Begin Source material
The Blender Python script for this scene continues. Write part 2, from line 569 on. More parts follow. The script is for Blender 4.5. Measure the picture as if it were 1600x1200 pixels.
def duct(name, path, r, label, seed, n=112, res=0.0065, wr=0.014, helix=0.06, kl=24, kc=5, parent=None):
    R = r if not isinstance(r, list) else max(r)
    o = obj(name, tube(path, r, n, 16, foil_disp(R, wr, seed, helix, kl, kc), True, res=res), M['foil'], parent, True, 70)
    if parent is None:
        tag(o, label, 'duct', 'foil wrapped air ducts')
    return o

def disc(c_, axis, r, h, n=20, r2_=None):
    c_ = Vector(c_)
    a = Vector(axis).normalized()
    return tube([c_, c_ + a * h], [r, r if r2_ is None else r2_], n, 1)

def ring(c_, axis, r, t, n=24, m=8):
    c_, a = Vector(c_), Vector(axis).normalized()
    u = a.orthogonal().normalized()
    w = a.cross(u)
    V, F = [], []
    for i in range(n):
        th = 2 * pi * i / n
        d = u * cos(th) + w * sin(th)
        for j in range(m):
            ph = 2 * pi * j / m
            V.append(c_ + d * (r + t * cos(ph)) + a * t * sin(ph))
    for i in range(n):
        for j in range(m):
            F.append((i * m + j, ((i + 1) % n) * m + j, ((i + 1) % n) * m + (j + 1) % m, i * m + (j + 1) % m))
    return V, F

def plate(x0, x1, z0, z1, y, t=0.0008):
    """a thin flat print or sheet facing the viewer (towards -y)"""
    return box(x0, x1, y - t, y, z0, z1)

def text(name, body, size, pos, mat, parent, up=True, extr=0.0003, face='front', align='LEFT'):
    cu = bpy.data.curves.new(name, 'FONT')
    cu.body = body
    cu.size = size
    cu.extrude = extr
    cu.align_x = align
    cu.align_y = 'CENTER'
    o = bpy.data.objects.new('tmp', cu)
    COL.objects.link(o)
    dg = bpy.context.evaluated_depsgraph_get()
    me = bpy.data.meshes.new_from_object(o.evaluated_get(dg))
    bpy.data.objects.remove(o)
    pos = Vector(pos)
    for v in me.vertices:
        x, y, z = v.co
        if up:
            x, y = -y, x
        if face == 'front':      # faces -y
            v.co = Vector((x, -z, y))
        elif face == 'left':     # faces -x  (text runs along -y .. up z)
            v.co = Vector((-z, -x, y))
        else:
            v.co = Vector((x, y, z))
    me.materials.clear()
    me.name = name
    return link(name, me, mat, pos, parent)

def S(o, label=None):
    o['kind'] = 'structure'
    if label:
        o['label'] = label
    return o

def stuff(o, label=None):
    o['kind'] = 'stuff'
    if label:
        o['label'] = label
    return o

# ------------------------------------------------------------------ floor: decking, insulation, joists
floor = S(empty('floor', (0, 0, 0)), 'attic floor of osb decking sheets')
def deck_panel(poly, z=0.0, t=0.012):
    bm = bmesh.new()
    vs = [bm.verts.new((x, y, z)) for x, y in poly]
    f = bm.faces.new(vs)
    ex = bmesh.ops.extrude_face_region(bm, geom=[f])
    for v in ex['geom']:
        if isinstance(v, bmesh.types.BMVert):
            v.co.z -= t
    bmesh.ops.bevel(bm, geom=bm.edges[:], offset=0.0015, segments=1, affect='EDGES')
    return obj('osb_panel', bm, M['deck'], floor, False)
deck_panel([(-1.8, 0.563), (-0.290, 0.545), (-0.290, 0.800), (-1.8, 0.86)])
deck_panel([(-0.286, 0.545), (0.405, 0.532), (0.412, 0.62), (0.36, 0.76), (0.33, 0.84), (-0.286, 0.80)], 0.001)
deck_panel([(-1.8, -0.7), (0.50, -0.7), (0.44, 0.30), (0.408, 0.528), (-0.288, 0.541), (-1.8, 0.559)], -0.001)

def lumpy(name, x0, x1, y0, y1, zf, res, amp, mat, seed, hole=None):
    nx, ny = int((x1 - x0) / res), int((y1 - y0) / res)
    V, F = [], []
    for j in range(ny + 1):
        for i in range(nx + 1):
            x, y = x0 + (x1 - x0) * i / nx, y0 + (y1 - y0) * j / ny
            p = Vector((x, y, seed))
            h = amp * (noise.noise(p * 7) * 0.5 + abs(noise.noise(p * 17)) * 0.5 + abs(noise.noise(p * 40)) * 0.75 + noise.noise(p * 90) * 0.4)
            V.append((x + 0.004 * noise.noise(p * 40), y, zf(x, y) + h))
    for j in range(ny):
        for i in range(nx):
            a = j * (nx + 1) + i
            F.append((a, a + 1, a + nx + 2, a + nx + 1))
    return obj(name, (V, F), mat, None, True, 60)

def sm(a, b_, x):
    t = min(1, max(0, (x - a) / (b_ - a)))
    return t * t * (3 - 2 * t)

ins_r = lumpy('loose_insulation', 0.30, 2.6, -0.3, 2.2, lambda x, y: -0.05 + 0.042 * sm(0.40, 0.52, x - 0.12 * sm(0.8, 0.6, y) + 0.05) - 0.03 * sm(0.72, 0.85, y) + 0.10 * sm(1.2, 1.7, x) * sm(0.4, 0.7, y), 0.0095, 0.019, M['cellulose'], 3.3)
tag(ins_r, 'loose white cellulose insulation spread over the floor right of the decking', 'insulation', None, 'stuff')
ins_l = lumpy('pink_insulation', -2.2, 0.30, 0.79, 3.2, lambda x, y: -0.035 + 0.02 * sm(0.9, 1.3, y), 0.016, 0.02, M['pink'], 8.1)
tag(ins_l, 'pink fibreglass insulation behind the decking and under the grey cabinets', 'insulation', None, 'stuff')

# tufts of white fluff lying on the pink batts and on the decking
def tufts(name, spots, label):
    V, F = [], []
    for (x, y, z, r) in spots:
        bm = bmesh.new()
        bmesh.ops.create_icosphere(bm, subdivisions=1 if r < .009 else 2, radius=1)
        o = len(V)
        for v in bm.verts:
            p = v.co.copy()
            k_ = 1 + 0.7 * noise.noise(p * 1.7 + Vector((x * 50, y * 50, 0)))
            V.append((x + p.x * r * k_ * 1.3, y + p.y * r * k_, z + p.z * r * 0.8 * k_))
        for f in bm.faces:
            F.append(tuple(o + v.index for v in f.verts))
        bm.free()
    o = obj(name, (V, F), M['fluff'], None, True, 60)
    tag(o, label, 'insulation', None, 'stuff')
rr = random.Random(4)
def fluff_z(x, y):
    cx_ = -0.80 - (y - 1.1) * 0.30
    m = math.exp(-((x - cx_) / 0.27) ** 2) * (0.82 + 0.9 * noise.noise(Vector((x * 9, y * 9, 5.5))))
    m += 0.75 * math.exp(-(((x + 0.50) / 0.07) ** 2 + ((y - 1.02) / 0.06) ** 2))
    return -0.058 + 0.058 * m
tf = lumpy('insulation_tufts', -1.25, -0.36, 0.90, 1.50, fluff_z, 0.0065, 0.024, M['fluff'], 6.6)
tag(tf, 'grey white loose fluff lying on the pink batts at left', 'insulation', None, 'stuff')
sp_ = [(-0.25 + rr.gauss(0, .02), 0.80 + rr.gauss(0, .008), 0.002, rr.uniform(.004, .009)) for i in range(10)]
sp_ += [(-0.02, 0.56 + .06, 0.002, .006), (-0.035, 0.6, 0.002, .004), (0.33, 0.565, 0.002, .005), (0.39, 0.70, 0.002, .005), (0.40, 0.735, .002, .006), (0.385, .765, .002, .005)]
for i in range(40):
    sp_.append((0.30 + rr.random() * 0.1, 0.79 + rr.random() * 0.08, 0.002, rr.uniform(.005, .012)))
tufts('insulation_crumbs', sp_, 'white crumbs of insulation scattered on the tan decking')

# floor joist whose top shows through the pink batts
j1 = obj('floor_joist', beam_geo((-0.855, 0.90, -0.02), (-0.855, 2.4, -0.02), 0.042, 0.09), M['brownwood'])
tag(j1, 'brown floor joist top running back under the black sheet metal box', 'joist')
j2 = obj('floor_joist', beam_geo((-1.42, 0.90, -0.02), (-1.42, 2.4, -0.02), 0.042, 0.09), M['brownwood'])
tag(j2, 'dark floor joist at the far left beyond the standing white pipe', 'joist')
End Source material
**Problem:**
Only the lines from the beginning of the material above through the line with "return box(x0, x1, y - t, y, z0, z1)" are wanted; extract them exactly.

**Correct answer:**
The Blender Python script for this scene continues. Write part 2, from line 569 on. More parts follow. The script is for Blender 4.5. Measure the picture as if it were 1600x1200 pixels.
def duct(name, path, r, label, seed, n=112, res=0.0065, wr=0.014, helix=0.06, kl=24, kc=5, parent=None):
    R = r if not isinstance(r, list) else max(r)
    o = obj(name, tube(path, r, n, 16, foil_disp(R, wr, seed, helix, kl, kc), True, res=res), M['foil'], parent, True, 70)
    if parent is None:
        tag(o, label, 'duct', 'foil wrapped air ducts')
    return o

def disc(c_, axis, r, h, n=20, r2_=None):
    c_ = Vector(c_)
    a = Vector(axis).normalized()
    return tube([c_, c_ + a * h], [r, r if r2_ is None else r2_], n, 1)

def ring(c_, axis, r, t, n=24, m=8):
    c_, a = Vector(c_), Vector(axis).normalized()
    u = a.orthogonal().normalized()
    w = a.cross(u)
    V, F = [], []
    for i in range(n):
        th = 2 * pi * i / n
        d = u * cos(th) + w * sin(th)
        for j in range(m):
            ph = 2 * pi * j / m
            V.append(c_ + d * (r + t * cos(ph)) + a * t * sin(ph))
    for i in range(n):
        for j in range(m):
            F.append((i * m + j, ((i + 1) % n) * m + j, ((i + 1) % n) * m + (j + 1) % m, i * m + (j + 1) % m))
    return V, F

def plate(x0, x1, z0, z1, y, t=0.0008):
    """a thin flat print or sheet facing the viewer (towards -y)"""
    return box(x0, x1, y - t, y, z0, z1)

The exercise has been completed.